Конечно, на эту тему встречаются и другие точки зрения. Например, 1 мая 1919 года в Москве на Красной площади был открыт памятник Степану Разину, большому борцу за законность. Речь при этом сказал юрист по образованию товарищ Ленин. А 4 мая 1935 года при выпуске командиров Красной армии Сталин провозгласил: «Кадры решают всё!» Это уже не «закон есть закон», а... «на войне как на войне», что ли.
Кстати, о войне. Гибель на войне – это что, всегда возмездие за участие в войне или за что-то на ней содеянное? Иногда человек гибнет ни за что, а то и с точностью до наоборот. Родившийся 9 мая 1924 года Булат Окуджава (ум. 1997) написал об этом не самую афишируемую из своих песен – «Дерзость, или Разговор перед боем». Дерзящий старшему начальнику лейтенант говорит там о своих шансах выжить – и говорит так, что с ним не поспоришь: «Как известно, враги могут промахнуться,/ Но зато уж свои точно попадут».
Подлая, по определению фронтовика и пацифиста Окуджавы, война – это антиправо, выворотный закон, тяготеющий над людьми. Как в этой окуджавской притче с ее неумолимой логикой надличностной силы: «Если ворон в вышине,/ дело, стало быть, к войне./ Чтобы не было войны,/ надо ворона убить./ Чтобы ворона убить,/ надо ружья зарядить./ А как станем заряжать,/ всем захочется стрелять./ Ну а как стрельба пойдет,/ пуля дырочку найдет./ Ей не жалко никого,/ ей попасть бы хоть в кого,/ хоть в чужого, хоть в свово –/ во, и боле ничего./ Во, и боле ничего./ Во, и боле никого./ Кроме ворона того:/ стрельнуть некому в него». Круг замкнулся. Вот вам и Совет Европы.
Заметим себе для памяти: пуля еще не начала свой полет, а уже существует та дырочка, которую ей назначено пробить. Инверсия, достойная поэта. Он знает: спасения нет.
7 мая исполняется 90 лет со дня рождения Бориса Слуцкого (ум. 1986), фронтовика и одного из великих русских поэтов XX века. Многие его стихи прочно осели в памяти читателей, иные даже сделались ходовыми цитатами. Про физиков и лириков – кто только не цитировал. Но почему-то обрывали цитату так, что настоящий смысл этих стихов утрачивался. А они не только и не столько о научно-техническом прогрессе. «Что-то физики в почете./ Что-то лирики в загоне./ Дело не в сухом расчете,/ дело в мировом законе./ Значит, что-то не раскрыли/ мы, что следовало нам бы!/ Значит, слабенькие крылья –/ наши сладенькие ямбы...»
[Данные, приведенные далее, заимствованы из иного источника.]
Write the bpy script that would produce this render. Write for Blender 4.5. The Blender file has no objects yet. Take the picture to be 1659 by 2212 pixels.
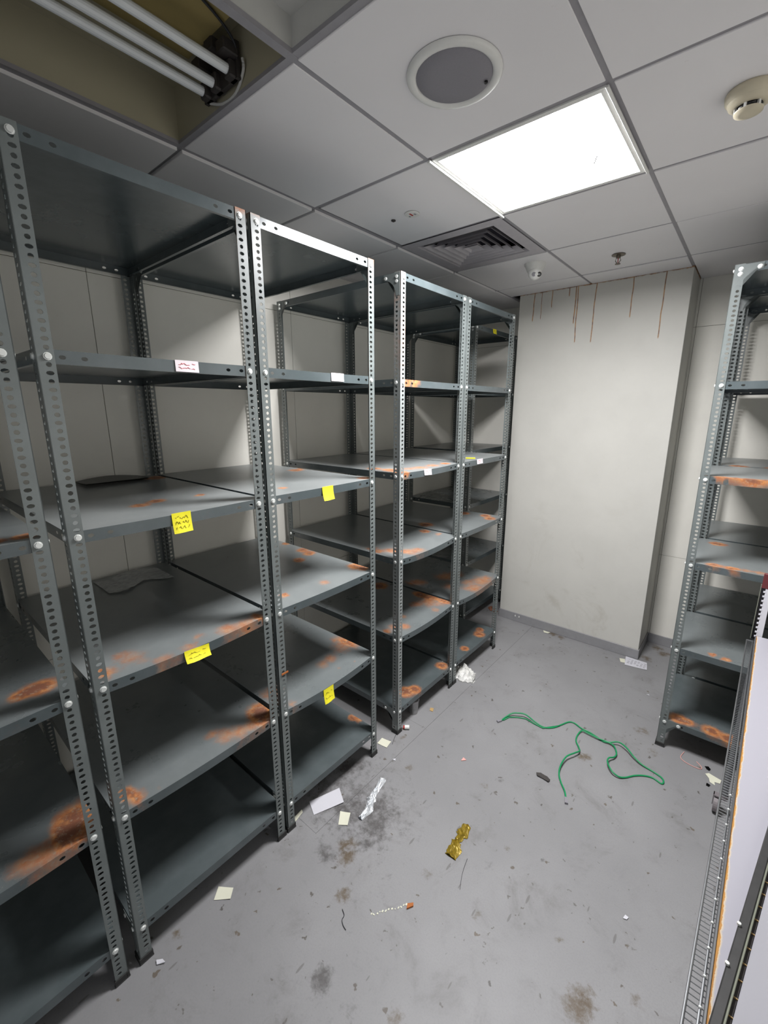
import bpy, bmesh, math, random
from mathutils import Vector, Matrix, noise

S = bpy.context.scene
COL = S.collection
PI = math.pi

# ------------------------------------------------------------------ camera
cam_d = bpy.data.cameras.new('camera')
cam_d.sensor_fit = 'VERTICAL'
cam_d.sensor_height = 24.0
cam_d.lens = 942.36 / 2212.0 * 24.0
cam_d.clip_start = 0.02
cam = bpy.data.objects.new('camera', cam_d)
COL.objects.link(cam)
cam.location = (1.0411, -1.4825, 1.8532)
cam.rotation_euler = (PI / 2 - 0.2308, 0.0005, 0.6971)
S.camera = cam

# ------------------------------------------------------------------ view, world
S.view_settings.view_transform = 'Standard'
S.view_settings.look = 'None'
S.view_settings.gamma = 1.0
S.view_settings.use_curve_mapping = False
S.view_settings.exposure = 0.12
LIGHT_PANEL = 96.0      # emission of the lit ceiling panel
ADDED_FILL = 0.6           # world fill light through an added, unseen opening behind the camera
w = bpy.data.worlds.new('world'); S.world = w
w.use_nodes = True
w.node_tree.nodes['Background'].inputs[0].default_value = (0.8, 0.85, 1.0, 1)
w.node_tree.nodes['Background'].inputs[1].default_value = ADDED_FILL

H = 2.718               # ceiling height


def srgb(r, g, b):
    def c(v):
        v /= 255.0
        return v / 12.92 if v <= 0.04045 else ((v + 0.055) / 1.055) ** 2.4
    return (c(r), c(g), c(b), 1)


# ------------------------------------------------------------------ material helpers
class NT:
    def __init__(self, name):
        self.m = bpy.data.materials.new(name)
        self.m.use_nodes = True
        self.t = self.m.node_tree
        self.n = self.t.nodes
        self.b = self.n['Principled BSDF']
        self.out = self.n['Material Output']

    def node(self, typ, **kw):
        x = self.n.new(typ)
        for k, v in kw.items():
            setattr(x, k, v)
        return x

    def link(self, a, b):
        self.t.links.new(a, b)

    def put(self, sock, v):
        if hasattr(v, 'is_linked') or isinstance(v, bpy.types.NodeSocket):
            self.link(v, sock)
        else:
            sock.default_value = v

    def math(self, op, a, b=0.0, c=None, clamp=False):
        x = self.node('ShaderNodeMath', operation=op, use_clamp=clamp)
        self.put(x.inputs[0], a); self.put(x.inputs[1], b)
        if c is not None:
            self.put(x.inputs[2], c)
        return x.outputs[0]

    def coords(self, kind='Object'):
        return self.node('ShaderNodeTexCoord').outputs[kind]

    def world(self):
        return self.node('ShaderNodeNewGeometry').outputs['Position']

    def noise(self, vec, scale, detail=3.0, rough=0.55, dist=0.0):
        x = self.node('ShaderNodeTexNoise')
        self.put(x.inputs['Vector'], vec)
        x.inputs['Scale'].default_value = scale
        x.inputs['Detail'].default_value = detail
        x.inputs['Roughness'].default_value = rough
        x.inputs['Distortion'].default_value = dist
        return x.outputs['Fac']

    def attr(self, name):
        return self.node('ShaderNodeAttribute', attribute_name=name).outputs['Fac']

    def step(self, v, lo, hi):
        x = self.node('ShaderNodeMapRange', interpolation_type='SMOOTHSTEP')
        self.put(x.inputs['Value'], v)
        x.inputs['From Min'].default_value = lo
        x.inputs['From Max'].default_value = hi
        return x.outputs[0]

    def mix(self, f, a, b):
        x = self.node('ShaderNodeMix', data_type='RGBA')
        self.put(x.inputs[0], f); self.put(x.inputs[6], a); self.put(x.inputs[7], b)
        return x.outputs[2]

    def set(self, base=None, rough=None, metal=None, spec=None, bump=None, bump_s=0.1, bump_d=0.002):
        if base is not None: self.put(self.b.inputs['Base Color'], base)
        if rough is not None: self.put(self.b.inputs['Roughness'], rough)
        if metal is not None: self.put(self.b.inputs['Metallic'], metal)
        if spec is not None: self.put(self.b.inputs['Specular IOR Level'], spec)
        if bump is not None:
            x = self.node('ShaderNodeBump')
            x.inputs['Strength'].default_value = bump_s
            x.inputs['Distance'].default_value = bump_d
            self.link(bump, x.inputs['Height'])
            self.link(x.outputs[0], self.b.inputs['Normal'])
        return self.m


def simple(name, col, rough=0.5, metal=0.0, var=0.12, scale=30.0, spec=0.5):
    t = NT(name)
    n = t.noise(t.coords(), scale)
    c2 = tuple(min(1, v * (1 + var)) for v in col[:3]) + (1,)
    c1 = tuple(v * (1 - var) for v in col[:3]) + (1,)
    return t.set(base=t.mix(n, c1, c2), rough=rough, metal=metal, spec=spec)


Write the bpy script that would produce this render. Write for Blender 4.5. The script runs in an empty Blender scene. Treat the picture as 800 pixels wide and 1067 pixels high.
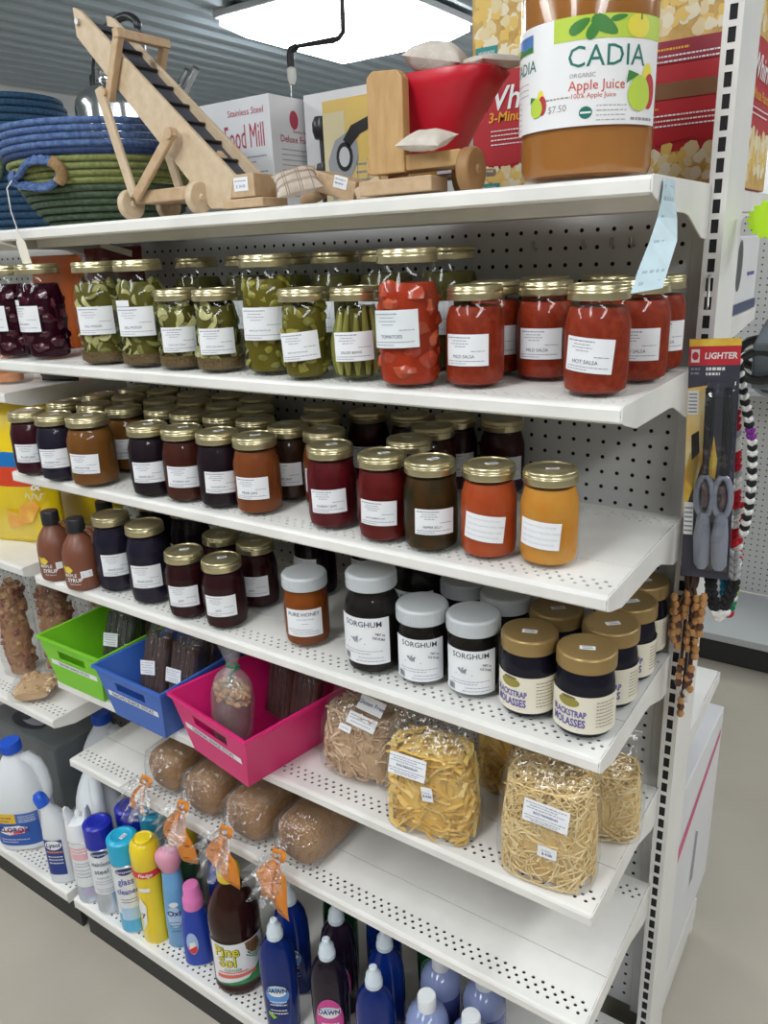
import bpy, math, random
from mathutils import Vector, Matrix, noise
random.seed(7)
PI = math.pi
SC = bpy.context.scene
COL = SC.collection
V = Vector

# ------------------------------------------------------------ materials
MATS = {}
def nd(nt, t, **kw):
    n = nt.nodes.new(t)
    for k, v in kw.items():
        setattr(n, k, v)
    return n
def mat(name, col, rough=0.5, metal=0.0, vary=0.0, scale=20.0, col2=None, bump=0.0, bscale=60.0, coat=0.0, spec=0.5, emit=None, stretch=None):
    """Principled surface whose colour wanders with object-space noise."""
    if name in MATS:
        return MATS[name]
    m = bpy.data.materials.new(name)
    m.use_nodes = True
    nt = m.node_tree
    b = nt.nodes['Principled BSDF']
    b.inputs['Roughness'].default_value = rough
    b.inputs['Metallic'].default_value = metal
    b.inputs['Specular IOR Level'].default_value = spec
    b.inputs['Coat Weight'].default_value = coat
    b.inputs['Coat Roughness'].default_value = 0.05
    c = (*col, 1)
    tc = nd(nt, 'ShaderNodeTexCoord')
    src = tc.outputs['Object']
    if stretch:
        mp = nd(nt, 'ShaderNodeMapping')
        mp.inputs['Scale'].default_value = stretch
        nt.links.new(src, mp.inputs['Vector'])
        src = mp.outputs['Vector']
    if vary > 0 or col2:
        nz = nd(nt, 'ShaderNodeTexNoise')
        nz.inputs['Scale'].default_value = scale
        nz.inputs['Detail'].default_value = 4
        nt.links.new(src, nz.inputs['Vector'])
        rp = nd(nt, 'ShaderNodeValToRGB')
        rp.color_ramp.elements[0].position = 0.35
        rp.color_ramp.elements[1].position = 0.65
        lo = [x * (1 - vary) for x in col]
        hi = col2 if col2 else [min(1, x * (1 + vary)) for x in col]
        rp.color_ramp.elements[0].color = (*(lo if not col2 else col), 1)
        rp.color_ramp.elements[1].color = (*hi, 1)
        nt.links.new(nz.outputs['Fac'], rp.inputs['Fac'])
        nt.links.new(rp.outputs['Color'], b.inputs['Base Color'])
    else:
        b.inputs['Base Color'].default_value = c
    if bump > 0:
        n2 = nd(nt, 'ShaderNodeTexNoise')
        n2.inputs['Scale'].default_value = bscale
        n2.inputs['Detail'].default_value = 3
        nt.links.new(src, n2.inputs['Vector'])
        bp = nd(nt, 'ShaderNodeBump')
        bp.inputs['Strength'].default_value = bump
        bp.inputs['Distance'].default_value = 0.004
        nt.links.new(n2.outputs['Fac'], bp.inputs['Height'])
        nt.links.new(bp.outputs['Normal'], b.inputs['Normal'])
    if emit:
        b.inputs['Emission Color'].default_value = c
        b.inputs['Emission Strength'].default_value = emit
    MATS[name] = m
    return m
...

А вот – развитие, заострение той же самой темы:
«Запах лжи, почти неуследимый,/ сладкой и святой, необходимой,/ может быть, спасительной, но лжи,/ может быть, пользительной, но лжи,/ может быть, и нужной, неизбежной,/ может быть, хранящей рубежи/ и способствующей росту ржи,/ все едино – тошный и кромешный/ запах лжи».
Не вырвешь, не сократишь для удобства газетного цитирования ни единого слова. Приговор стране и эпохе. Месту и времени.
А 12 мая – 100-летие великого русского писателя, чей художественный суд над советской действительностью – один из самых значимых. Я говорю о Юрии Домбровском (ум. 1978). И юридическая терминология здесь – не дань дежурной риторике. Свою главную книгу «Факультет ненужных вещей» Домбровский называл романом о правосознании.Роман это о его сведенной к нулю форме, когда на смену правовым нормам пришли представления о политической целесообразности. Сын присяжного поверенного, Домбровский усвоил старомодные понятия о праве с юных лет. И оценил значимость этих понятий, на себе испытав последствия их изъятия из обихода: три отсидки, в том числе на Колыме. Там, без бумаги, он сочинял стихи, твердя их наизусть. Одно из этих стихотворений – завещание слабого, уязвимого существа, попавшего под колеса истории. Оно тоже голос правосознания. И лексика соответствующая.
«Пока это жизнь, и считаться/ Приходится бедной душе/ Со смертью без всяких кассаций,/ С ночами в гнилом шалаше.../ Но старясь и телом, и чувством/ И весь разлетаясь, как пыль,/ Я жду, что зажжется Искусством/ Моя нестерпимая быль./ Так в вязкой смоле скипидарной,/ Попавший в смертельный просак,/ Становится брошью янтарной/ Ничтожный и скользкий червяк./ И рыбы, погибшие даром/ В сомкнувшихся створках врагов,/ Горят электрическим жаром/ И холодом жемчугов./ Вот так под глубинным давленьем/ Отмерших минут и годов/ Я делаюсь стихотвореньем –/ Летучей пульсацией строф».